An annual contribution of over €11 million is required to cover necessary renovations and mandatory sustainability efforts, to finance the project, and to save for regular future major maintenance. The Ministry of Education, Culture and Science, however, will not provide more than the current level of support, which is € 8.5 million, leaving the museum € 2.5 million short on an annual basis.
If the Dutch State fails to honour its historic agreement with the ‘Engineer’ van Gogh, and therefore does not provide sufficient funds for renovations, improvements in sustainability, and enough for periodic major maintenance in the future, the planned project cannot proceed. In that case the museum faces closure, because it will not be able to guarantee the safety of the collection, visitors, and staff.
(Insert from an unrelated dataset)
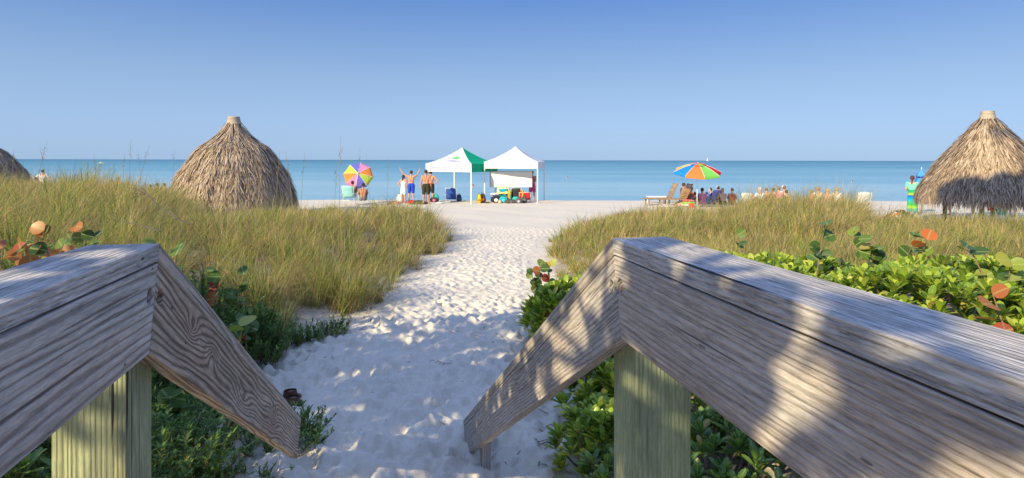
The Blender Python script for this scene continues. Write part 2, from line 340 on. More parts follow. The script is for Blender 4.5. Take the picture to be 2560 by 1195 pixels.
def rail(side, C, dirx, slen, label, pmat_seed):
    sg = side                                  # -1 left rail, +1 right rail; path side board face
    ang = math.atan2(1, dirx)
    root = empty('boardwalk_railing', (C[0], C[1], 0), 0, label, 'railing', 'boardwalk railings')
    H = 2.217
    # frame: local x away from the camera, z up, +y is to the left of travel
    out = -1 if sg > 0 else 1                  # outer side (away from path) in local y
    y0, y1 = sorted((0, out * .038)); c0, c1 = sorted((out * -.0, out * .140))
    k = 'l' if sg < 0 else 'r'
    def place(o, slope):
        M = Matrix.Translation((0, 0, H)) @ Matrix.Rotation(ang, 4, 'Z')
        if slope: M = M @ Matrix.Rotation(SL, 4, 'Y')
        o.matrix_local = M
    t1, t2 = .038, .2225
    near = 3.2
    hx = -.035 if sg < 0 else -.028
    face = 0.0
    def bolt(par, x, z):
        b = MB(); b.tube([(x, out * .018, z), (x, out * .013, z)], .011, 6); b.tube([(x, out * .021, z), (x, out * .018, z)], .0135, 18)
        b.build('bolt', mats['steel'], par)
    hz = -.105; hd = sorted((-out * .01, out * .022))
    o = dense('handrail', [(-near, 0), (0, 0), (-t1 * TH, -t1), (-near, -t1)], c0, c1, mats[k + '_cap'], root); place(o, False)
    o = dense('side_board', [(-near, -t1 - .003), (-t1 * TH - .001, -t1 - .003), (-t2 * TH - .001, -t2), (-near, -t2)], y0, y1, mats[k + '_board'], root, [(hx - .02, hz, *hd)]); place(o, False); bolt(o, hx - .02, hz)
    o = dense('handrail', [(0.001, 0), (slen, 0), (slen - .012, -t1), (t1 * TH + .001, -t1)], c0, c1, mats[k + '_cap2'], root); place(o, True)
    o = dense('side_board', [(t1 * TH + .001, -t1 - .003), (slen - .013, -t1 - .003), (slen - .075, -t2), (t2 * TH + .001, -t2)], y0, y1, mats[k + '_slope'], root, [(.062, hz + .005, *hd)]); place(o, True); bolt(o, .062, hz + .005)
    # posts: 6x6, behind the board
    dv = Vector((math.cos(ang), math.sin(ang))); nv = Vector((-math.sin(ang), math.cos(ang))) * out
    for i, dist in enumerate((.004 if sg < 0 else .02, -2.1)):
        p = dv * dist + nv * (.0385 + .07)
        g = gz1(C[0] + p.x, C[1] + p.y)
        m = MB(); h = H - t1 - (g - .3) - .002
        for_x = h
        m.box((h / 2, 0, 0), (h, .14, .14)); q = m.build('post', postmat(pmat_seed + i), root, bevel=.006)
        q.matrix_local = Matrix.Translation((p.x, p.y, g - .3)) @ Matrix.Rotation(ang, 4, 'Z') @ Matrix.Rotation(-R(90), 4, 'Y')
    if sg < 0: return root
    s = slen - .62
    p = dv * (s * math.cos(SL)) + nv * (.0385 + .03)
    zt = H - s * math.sin(SL) - t1 / math.cos(SL) - .03
    g = gz1(C[0] + p.x, C[1] + p.y)
    m = MB(); h = zt - g + .25; m.box((h / 2, 0, 0), (h, .06, .06)); q = m.build('post', mats['r_slope'], root, bevel=.004)
    q.matrix_local = Matrix.Translation((p.x, p.y, g - .25)) @ Matrix.Rotation(ang, 4, 'Z') @ Matrix.Rotation(-R(90), 4, 'Y')
    return root
rail(-1, (-.767, 1.329), -.215, 2.80, 'left grey wooden handrail, knotty swirling grain on its sloping board', 11)
rail(1, (.236, 1.4385), -.205, 3.27, 'right grey wooden handrail, dappled with sun and the larger in the photo', 21)
# deck and steps under the camera
dk = empty('boardwalk_deck', (0, 0, 0)); tag(dk, kind='structure')
u = Vector((-.21, 1, 0)).normalized(); r_ = Vector((1, .21, 0)).normalized(); rot = Matrix((r_, u, Vector((0, 0, 1)))).transposed()
m = MB()
for i in range(26):
    c = Vector((-.2, 1.35, 0)) - u * (i * .146); m.box((c.x, c.y, 1.18), (1.35, .14, .038), rot)
for i in range(4):
    c = Vector((-.2, 1.35, 0)) + u * (.21 + i * .28); m.box((c.x, c.y, 1.18 - .17 * (i + 1)), (1.2, .27, .038), rot)
m.build('plank', mats['r_slope'], dk, bevel=.003)

# ------------------------------------------------------------------ vegetation
def blades(pos, h, az, lean, bend, w, seg=4):
    """arched tapering blades; arrays of length n"""
    n = len(pos); ts = np.linspace(0, 1, seg + 1)
    d = np.stack([np.cos(az), np.sin(az), np.zeros(n)], -1)
    face = az + rng.uniform(-1.2, 1.2, n) + math.pi / 2
    sd = np.stack([np.cos(face), np.sin(face), np.zeros(n)], -1)
    V = np.zeros((n, 2 * seg + 1, 3))
    for i, tt in enumerate(ts):
        hor = h * (lean * tt + bend * tt ** 2.4); ver = h * (tt - .38 * bend * tt ** 2.6 * 1.2 - .15 * lean * tt)
        c = pos + d * hor[:, None]; c[:, 2] += ver
        ww = w * (1 - tt) ** .7 * .5
        if i < seg: V[:, 2 * i] = c - sd * ww[:, None]; V[:, 2 * i + 1] = c + sd * ww[:, None]
        else: V[:, 2 * seg] = c
    b = np.arange(n)[:, None] * (2 * seg + 1)
    q = np.concatenate([b + np.array([2 * i, 2 * i + 1, 2 * i + 3, 2 * i + 2]) for i in range(seg - 1)])
    tr = b + np.array([2 * seg - 2, 2 * seg - 1, 2 * seg])
    return V.reshape(-1, 3), q, tr
class Acc:
    def __init__(s): s.V = []; s.Q = []; s.T = []; s.U = []; s.n = 0
    def add(s, V, q=None, t=None, uv=None):
        s.V.append(V)
        if q is not None: s.Q.append(q + s.n)
        if t is not None: s.T.append(t + s.n)
        if uv is not None: s.U.append(uv)
        s.n += len(V)
    def mesh(s, name, smooth=False):
        F = []
        if s.Q: F.append(np.concatenate(s.Q))
        if s.T: F.append(np.concatenate(s.T))
        return np_mesh(name, np.concatenate(s.V), F, np.concatenate(s.U) if s.U else None, smooth)

grass_mat = leafy('dune_grass', [(0, (.07, .11, .03)), (.15, (.20, .24, .06)), (.35, (.46, .44, .11)), (.6, (.70, .60, .20)), (.8, (.70, .53, .26)), (1, (.80, .62, .42))], .6, .5, spec=.2, clump=3.2)
straw_mat = leafy('dry_grass', [(0, (.22, .14, .08)), (.3, (.42, .30, .16)), (.6, (.64, .50, .26)), (1, (.82, .70, .46))], .7, .45, spec=.15, clump=3.0)
green_mat = leafy('green_grass', [(0, (.07, .14, .025)), (.5, (.22, .33, .05)), (1, (.45, .52, .10))], .5, .5, spec=.25)
def tufts(P, size, nb, lod_w, frac_bend=1.0):
    """P (n,2) tuft centres"""
    n = len(P); rep = np.repeat(np.arange(n), nb)
    k = len(rep); a = rng.uniform(0, 2 * math.pi, k); rr = np.abs(rng.normal(0, .10, k)) * size[rep]
    x = P[rep, 0] + np.cos(a) * rr; y = P[rep, 1] + np.sin(a) * rr
    pos = np.stack([x, y, gz(x, y) - .02], -1)
    h = size[rep] * rng.uniform(.45, 1.1, k); az = a + rng.normal(0, .5, k); lk = (rng.random(n) < .4)[rep]; az = np.where(lk, rng.uniform(-1.2, 1.6, n)[rep] + rng.normal(0, .6, k), az)
    lean = rng.uniform(.05, .45, k); bend = np.abs(rng.normal(.38, .34, k)) * frac_bend * rng.uniform(.5, 1.6, n)[rep]; tl = rng.normal(0, .14, (n, 2))[rep] + np.array([.10, .02]); lean = lean + .0
    return blades(pos, h, az, lean, bend, lod_w[rep] * rng.uniform(.7, 1.3, k))
def noise2(x, y, s, seed=0):
    return (np.sin(x * s + 1.7 * seed) * np.cos(y * s * 1.13 + seed) + np.sin(x * s * 2.1 + y * s * 1.4 + seed * 3) * .5 + np.sin(y * s * 2.7 - x * s * 1.9 + seed) * .4) / 1.9
def sample(nn, x0, x1, y0, y1, f):
    x = rng.uniform(x0, x1, nn); y = rng.uniform(y0, y1, nn); k = rng.random(nn) < f(x, y); return np.stack([x[k], y[k]], -1)
def d_left(x, y):
    edge = np.interp(y, *XL) + np.interp(y, [6, 7, 13, 18], [.25, .45, .3, 0]) + noise2(x, y, 2.2, 1) * .38
    d = sst((edge - x) / .6) * (x > -.90 * y - 1.2)
    d *= np.where(y < 6.0, np.where((x < -2.7) & (y > 4.6), .5, np.where(y > 5.5, .6, 0.0)), 1.0) * np.interp(y, [22, 27], [1, 0]) * np.where((x < -3.2) & (y < 7.2), .35, 1)
    d *= sst((np.hypot(x + 11.4, y - 25) - 2.7) / .6)
    sparse = sst((noise2(x, y, .55, 4) + .1) * 3)
    d *= np.where((y > 15) & (x < -4.5) & (x > -.52 * y), .25 + .35 * sparse, 1)
    return d * (.12 + .88 * sst(noise2(x, y, 2.1, 2) * 2.2 + .9))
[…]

Vincent van Gogh Foundation supports the museum
The Vincent van Gogh Foundation, owner of almost the entire collection of works by Van Gogh and his contemporaries at the Van Gogh Museum fully supports the museum’s position.
‘The Vincent van Gogh Foundation is deeply concerned about the accessibility of the Van Gogh collection in light of the current funding issues surrounding necessary investments in the Van Gogh Museum's buildings and facilities’, the Foundation notes in a statement. ‘Engineer V. W. van Gogh, nephew of the artist, made the agreement with the Dutch State in 1962 and made his private collection available to the public domain. In return, the Dutch State must fulfil its legally established obligations.’
A promise made is a promise kept
The Dutch State contractually committed itself to building and maintaining a museum for the unique Van Gogh collection in 1962. Managing, preserving, and exhibiting the collection was considered more important for the Netherlands at the time than financial consequences. This remains unchanged today, given the museum's enormous success and its importance to the Netherlands as a whole.
The solution is simple: the government must allocate sufficient resources for renovations, sustainability improvements, and savings for major maintenance.
Because a promise made is a promise kept. Even when it comes to a government.